I had a 400 with a nearly impossible to turn tuning condensor - took a lot of effort to get it free and working. I have a rosin bottle with penetrating oil for just this operation. Some heat helps too.
 
PB Blaster, or Liquid Wrench in a needle applicator are best used for this application. With a stiff tuning knob, take off the knob, flip up the unit on it's back, so the unit's controls are on top facing UP! Remove the front panel to access the outer housing for the knob shaft. Drizzle a few drops on the knob shaft and let it flow down into the space between the knob shaft and the bushing housing. With another needle applicator filled with sewing machine oil (never use 3 in 1 oil in the RED BOTTLE). Too much wax and it will gum up the works. If you DO use 3 in1, use the BLUE BOTTLE ONLY. It's a non detergent 20w motor oil and is a little heavier than sewing machine oil. I prefer sewing Machine oil 1st and 3 in 1 2nd for this. But if sewing machine oil not avail, go ahead and use the 3in1 BLUE BOTTLE).

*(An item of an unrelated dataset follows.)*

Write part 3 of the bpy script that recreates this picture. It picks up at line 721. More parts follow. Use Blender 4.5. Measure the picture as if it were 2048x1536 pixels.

Back on track. Let the Penetrant sit for 24 hours in the knob bushing. Occasionally give it a 1/4 to 1/2 turn in opposite directions each time. This will help get the crud loosened up. For the pulleys one small drop of oil underneath the pulley against the shaft. Do all of them then turn the knob a couple turns both ways.

Be extremely careful when doing the bearings on the ends of the tuning capacitor.(See 1st para.) As a precaution, DO use the CRC on the fins AFTER oiling the bearings on the tuning cap.
 
I'm not super picky with my oils, but it usually ends up being sewing machine oil since thats what I have nearby the bench. Failing that I usually go for hydraulic oil or lathe spindle oil. I'm not sure its overly critical for this, its an extremely low speed bearing and you just want to get something slippery in there. Some penetrating oils don't stick around long term though.
 
probably would have made it worse honestly. Over-lubrication ruins things just like lack of lube does. Grease also oxidizes and turns hard, which is the issue we have now. I work with radiation, grease fails way faster but its overall a similar effect. What I see at work in a year's time is what the rest of the world sees in 50. Adding more grease really doesn't reverse it, and often the extra grease just ends up turning into a larger solid mass.
 
Gadget's next movie is going to be a real squeaker. The attack of the 50year old grease blobs. In Technicolor and Vista-Vision to get all of them in one shot of that horrific beige gray!!!
 
unfortunately you'd need smell-o-vision to get the full effect. There is a very unwholesome smell to heavily irradiated grease.